**EXERCISE OBJECTIVE**
Without the pictures, print the lines running from the beginning of the material to the line containing "COL = sc.collection", both ends included.
— Start of DATA PROVIDED —
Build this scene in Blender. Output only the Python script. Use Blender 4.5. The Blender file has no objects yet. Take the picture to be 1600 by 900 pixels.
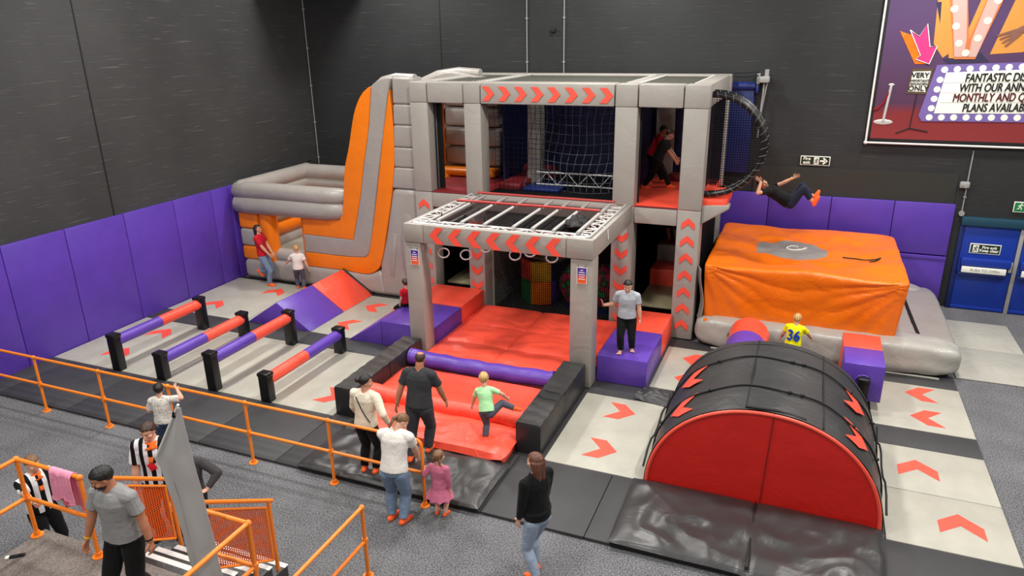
import bpy, bmesh, math, random
import numpy as np
from mathutils import Vector, Matrix, noise
V = Vector
R = math.radians
rnd = random.Random(7)
sc = bpy.context.scene
COL = sc.collection

# ------------------------------------------------------------------ camera, light, exposure
F_PX = 1126.2
cam_d = bpy.data.cameras.new('camera')
cam = bpy.data.objects.new('camera', cam_d)
COL.objects.link(cam)
cam_d.sensor_width = 36.0
cam_d.lens = 36.0 * F_PX / 1600.0
cam_d.clip_end = 200
cr = V((0.92634988, 0.37636808, -0.01493217))
cd = V((0.11238981, -0.31402616, -0.94273862))
cf = V((-0.35950581, 0.87162758, -0.33319804))
m = Matrix((cr, -cd, -cf)).transposed().to_4x4()
m.translation = V((0, 0, 6.4))
cam.matrix_world = m
sc.camera = cam

sc.view_settings.view_transform = 'Standard'
sc.view_settings.look = 'None'
sc.view_settings.gamma = 1.0
sc.view_settings.use_curve_mapping = False
sc.view_settings.exposure = -0.55
sc.render.film_transparent = False
sc.cycles.use_denoising = True
sc.cycles.max_bounces = 6
sc.cycles.sample_clamp_indirect = 4

world = bpy.data.worlds.new('world')
sc.world = world
world.use_nodes = True
world.node_tree.nodes['Background'].inputs[0].default_value = (0.80, 0.86, 1.0, 1)
world.node_tree.nodes['Background'].inputs[1].default_value = 0.10


def area(name, loc, size, power, col=(1, 0.97, 0.93), target=None):
    d = bpy.data.lights.new(name, 'AREA')
    d.shape = 'RECTANGLE'
    d.size, d.size_y = size
    d.energy = power
    d.color = col
    o = bpy.data.objects.new(name, d)
    COL.objects.link(o)
    o.location = loc
    if target:
        o.rotation_euler = (V(target) - V(loc)).to_track_quat('-Z', 'Y').to_euler()
    return o


# rows of high-bay lamps under the roof; nearest row added to light front faces
LP = 640
for i, x in enumerate((-11.0, -4.5, 2.0, 8.0)):
    for j, y in enumerate((-1.2, 5.0, 10.8, 16.6)):
        area('high_bay_and_fill', (x, y, 9.4), (0.8, 0.8), LP * (0.78, 0.66, 0.95, 0.8)[j] * ((1, 1, 0.8, 0.55)[i] if j < 2 else 1.0))


# ------------------------------------------------------------------ materials
def lin(c):
    out = []
    for v in c:
        v /= 255.0
        out.append(v / 12.92 if v <= 0.04045 else ((v + 0.055) / 1.055) ** 2.4)
    return (*out, 1)


MATS = {}


def new_mat(name, col, rough=0.5, metal=0.0, spec=0.5):
    mt = bpy.data.materials.new(name)
    mt.use_nodes = True
    nt = mt.node_tree
    b = nt.nodes['Principled BSDF']
    b.inputs['Base Color'].default_value = lin(col)
    b.inputs['Roughness'].default_value = rough
    b.inputs['Metallic'].default_value = metal
    b.inputs['Specular IOR Level'].default_value = spec
    MATS[name] = mt
    return mt, nt, b


def coords(nt, kind='Object'):
    return nt.nodes.new('ShaderNodeTexCoord').outputs[kind]


def add_noise(nt, vec, scale, detail=4, rough=0.5, dist=0.0):
    n = nt.nodes.new('ShaderNodeTexNoise')
    n.inputs['Scale'].default_value = scale
    n.inputs['Detail'].default_value = detail
    n.inputs['Roughness'].default_value = rough
    n.inputs['Distortion'].default_value = dist
    nt.links.new(vec, n.inputs['Vector'])
    return n.outputs['Fac']


def ramp(nt, fac, stops):
    r = nt.nodes.new('ShaderNodeValToRGB')
    while len(r.color_ramp.elements) < len(stops):
        r.color_ramp.elements.new(0.5)
    for e, (p, c) in zip(r.color_ramp.elements, stops):
        e.position = p
        e.color = c
    nt.links.new(fac, r.inputs['Fac'])
    return r.outputs['Color']


def bump(nt, b, h, strength, dist=0.02):
    n = nt.nodes.new('ShaderNodeBump')
    n.inputs['Strength'].default_value = strength
    n.inputs['Distance'].default_value = dist
    nt.links.new(h, n.inputs['Height'])
    prev = b.inputs['Normal'].links
    if prev:
        nt.links.new(prev[0].from_socket, n.inputs['Normal'])
    nt.links.new(n.outputs['Normal'], b.inputs['Normal'])


def vinyl(name, col, rough=0.36, wr=0.35, scale=3.0, var=0.06, dist=1.2):
    """coated fabric over foam: creases in the surface, slight wear in the colour"""
    mt, nt, b = new_mat(name, col, rough)
    co = coords(nt)
    f = add_noise(nt, co, scale, 5, 0.55, dist)
    bump(nt, b, f, wr, 0.06)
    g = add_noise(nt, co, 1.7, 6, 0.6)
    c = lin(col)
    lo = tuple(max(0, v * (1 - var * 2)) for v in c[:3]) + (1,)
    hi = tuple(min(1, v * (1 + var)) for v in c[:3]) + (1,)
    nt.links.new(ramp(nt, g, [(0.35, lo), (0.65, hi)]), b.inputs['Base Color'])
    return mt


def cloth(name, col, rough=0.85, wr=0.5, scale=9):
    mt, nt, b = new_mat(name, col, rough, spec=0.2)
    f = add_noise(nt, coords(nt), scale, 3, 0.5, 0.8)
    bump(nt, b, f, wr, 0.03)
    b.inputs['Sheen Weight'].default_value = 0.05
    return mt


def speckle(name, c0, c1, scale, rough=0.95, wr=0.4):
    mt, nt, b = new_mat(name, c0, rough, spec=0.15)
    co = coords(nt)
    f = add_noise(nt, co, scale, 2, 0.7)
    g = add_noise(nt, co, 0.8, 4, 0.6)
    mx = nt.nodes.new('ShaderNodeMath')
    mx.operation = 'MULTIPLY_ADD'
    mx.inputs[1].default_value = 0.25
    nt.links.new(g, mx.inputs[0])
    nt.links.new(f, mx.inputs[2])
    nt.links.new(ramp(nt, mx.outputs[0], [(0.45, lin(c0)), (0.8, lin(c1))]), b.inputs['Base Color'])
    bump(nt, b, f, wr, 0.01)
    return mt


def wall_mat(name, col, axes, streak=0.5):
    """painted blockwork: courses in relief, chips and pale scuffs along the courses"""
    mt, nt, b = new_mat(name, col, 0.62, spec=0.3)
    co = coords(nt)
    s = nt.nodes.new('ShaderNodeSeparateXYZ')
    nt.links.new(co, s.inputs[0])
    k = nt.nodes.new('ShaderNodeCombineXYZ')
    nt.links.new(s.outputs[axes[0]], k.inputs[0])
    nt.links.new(s.outputs[axes[1]], k.inputs[1])
    v = k.outputs[0]
    br = nt.nodes.new('ShaderNodeTexBrick')
    br.inputs['Scale'].default_value = 1.0
    br.inputs['Brick Width'].default_value = 0.45
    br.inputs['Row Height'].default_value = 0.225
    br.inputs['Mortar Size'].default_value = 0.008
    br.inputs['Mortar Smooth'].default_value = 0.4
    nt.links.new(v, br.inputs['Vector'])
    inv = nt.nodes.new('ShaderNodeMath')
    inv.operation = 'SUBTRACT'
    inv.inputs[0].default_value = 1
    nt.links.new(br.outputs['Fac'], inv.inputs[1])
    bump(nt, b, inv.outputs[0], 0.35, 0.01)
    bump(nt, b, add_noise(nt, co, 25, 5, 0.6), 0.12, 0.01)
    # scuffs: stretched noise, only near the bed joints
    mp = nt.nodes.new('ShaderNodeMapping')
    mp.inputs['Scale'].default_value = (1.1, 26, 1)
    nt.links.new(v, mp.inputs[0])
    f = add_noise(nt, mp.outputs[0], 1.0, 4, 0.65)
    base = ramp(nt, add_noise(nt, co, 0.5, 5, 0.55), [(0.3, lin(tuple(x * 0.9 for x in col))), (0.7, lin(tuple(min(255, x * 1.08) for x in col)))])
    mask = ramp(nt, f, [(0.60, (0, 0, 0, 1)), (0.70, (streak, streak, streak, 1))])
    mix = nt.nodes.new('ShaderNodeMix')
    mix.data_type = 'RGBA'
    nt.links.new(mask, mix.inputs[0])
    nt.links.new(base, mix.inputs[6])
    mix.inputs[7].default_value = lin(tuple(min(255, x * 1.6 + 22) for x in col))
    nt.links.new(mix.outputs[2], b.inputs['Base Color'])
    return mt


def net_mat(name, col, cell, thick, axes=(0, 1), rough=0.8):
    """woven mesh: holes cut by the shader, threads of the given width"""
    mt, nt, b = new_mat(name, col, rough, spec=0.2)
    s = nt.nodes.new('ShaderNodeSeparateXYZ')
    nt.links.new(coords(nt), s.inputs[0])
    outs = []
    for a in axes:
        mo = nt.nodes.new('ShaderNodeMath')
        mo.operation = 'FRACT'
        dv = nt.nodes.new('ShaderNodeMath')
        dv.operation = 'DIVIDE'
        dv.inputs[1].default_value = cell
        nt.links.new(s.outputs[a], dv.inputs[0])
        nt.links.new(dv.outputs[0], mo.inputs[0])
        lt = nt.nodes.new('ShaderNodeMath')
        lt.operation = 'LESS_THAN'
        lt.inputs[1].default_value = thick
        nt.links.new(mo.outputs[0], lt.inputs[0])
        outs.append(lt.outputs[0])
    mx = nt.nodes.new('ShaderNodeMath')
    mx.operation = 'MAXIMUM'
    nt.links.new(outs[0], mx.inputs[0])
    nt.links.new(outs[1], mx.inputs[1])
    nt.links.new(mx.outputs[0], b.inputs['Alpha'])
    return mt


RED = (246, 84, 62)
vinyl('red_vinyl', RED, 0.38, 0.3)
vinyl('red_flat', (246, 86, 66), 0.45, 0.06, var=0.02)
vinyl('deep_red', (204, 32, 24), 0.42, 0.25, 2.2, var=0.03)
vinyl('dark_red', (120, 28, 34), 0.45, 0.3)
vinyl('purple_vinyl', (94, 62, 166), 0.36, 0.16, 2.5, var=0.04)
vinyl('purple_pad', (86, 56, 164), 0.42, 0.08, 1.6, var=0.05)
vinyl('orange_vinyl', (238, 114, 10), 0.36, 0.4, 2.2, var=0.04, dist=1.8)
vinyl('orange_air', (238, 124, 16), 0.36, 0.22, 3.5, var=0.03)
vinyl('grey_air', (158, 152, 146), 0.38, 0.22, 3.0, var=0.03)
vinyl('grey_tube', (170, 168, 160), 0.3, 0.25, 3.5, var=0.03, dist=1.2)
vinyl('grey_pad', (158, 153, 145), 0.42, 0.2, 2.0, var=0.03, dist=1.6)
vinyl('white_mat', (174, 171, 158), 0.5, 0.12, 4, var=0.05)
vinyl('sheet_mat', (170, 168, 158), 0.45, 0.5, 1.6, var=0.04, dist=2)
vinyl('dark_mat', (56, 56, 57), 0.6, 0.06, 4, var=0.06)
vinyl('black_crash', (54, 53, 53), 0.34, 0.38, 1.1, var=0.06, dist=1.2)
vinyl('black_pad', (38, 38, 40), 0.42, 0.25, 3)
vinyl('tunnel_black', (52, 52, 52), 0.42, 0.35, 1.6, var=0.08, dist=1.5)
vinyl('navy', (20, 24, 66), 0.5, 0.2)
vinyl('blue_pad', (14, 34, 100), 0.45, 0.2)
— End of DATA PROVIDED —
**TASK SOLUTION**
Build this scene in Blender. Output only the Python script. Use Blender 4.5. The Blender file has no objects yet. Take the picture to be 1600 by 900 pixels.
import bpy, bmesh, math, random
import numpy as np
from mathutils import Vector, Matrix, noise
V = Vector
R = math.radians
rnd = random.Random(7)
sc = bpy.context.scene
COL = sc.collection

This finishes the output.